A number of poems could only be described as sensuous love poems and chart the poet’sdevelopment as a lover whiler others explore his love of jazz (“A Love Supreme”) or his religious upbringing (“Baptism”). Indeed, the poet’s father was a Pentecostal minister and expected his son to follow in his footsteps. This adoptive father appears in several poems like “In Memory of Boxing” and “I Found my Father’ s Love Letters”. The poem entitled “In Memory of Boxing” is a tribute to his father’s resilience and endurance, from his days as a farmer working “under the bruising heat of a Caribbean sun” (25) to his life as factory worker “labouring in the ring of the steel industry/caught up in the cold of the British Isles (25). All these reminiscenses are held together by the metaphor of boxing, from the famous “Rumble in the Jungle” of 1974 to the Frank Bruno v. Mike Tyson match of 1989.

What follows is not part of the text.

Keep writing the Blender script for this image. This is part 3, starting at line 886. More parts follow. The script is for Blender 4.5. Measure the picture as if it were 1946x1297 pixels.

A number of poems are also characterised by a strong sense of place, like “Tipton” for instance in which the poet voices his attachment to this small industrial town in the Black Country where he presently resides:
Tipton, this tongue-tipping
double syllable of a word,
this Bermuda triangle
between Brum and Wolves.
This lost city quintessentially
Black Country, God’s belly button
of the universe has got me (59)
In this “lost” city Roy Mc Farlane has found his voice as a poet and has begun a new journey. For this, the reader can only be grateful.